Security researcher Chaotic Eclipse (aka Nightmare-Eclipse) has released a new Windows BitLocker bypass exploit dubbed GreatXML, just one day after publishing a similar tool targeting Microsoft Defender. The researcher described the discovery as accidental, stating it took approximately four hours to find the vulnerability.

The exploit targets the Windows recovery partition, manipulating XML files that the system parses during boot. By injecting malicious XML content into this partition, the attacker can circumvent BitLocker's full-disk encryption and gain unauthorized access to data. No CVE identifier has been assigned yet, and the exploit code has been shared on a public blog.

Chaotic Eclipse noted the vulnerability is tied to how Windows handles XML files during the recovery process, specifically when the system attempts to use the Windows Defender Offline Scan utility. The attack vector requires physical access to the target machine, suggesting a local or forensic threat profile rather than remote exploitation.

Microsoft has not issued a statement or patch addressing GreatXML as of this writing. The researcher's claims have not been independently verified by security firms.
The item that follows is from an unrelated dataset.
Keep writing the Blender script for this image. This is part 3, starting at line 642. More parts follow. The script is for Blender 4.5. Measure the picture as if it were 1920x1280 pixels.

Users concerned about physical attacks should consider using TPM-based protections, strong BIOS passwords, and disabling USB booting as interim mitigations.

Counter_argument: Some security analysts caution that the exploit requires physical access and boot-level manipulation, which limits its real-world applicability. Microsoft may treat this as a design limitation rather than a security vulnerability, potentially leaving it unpatched.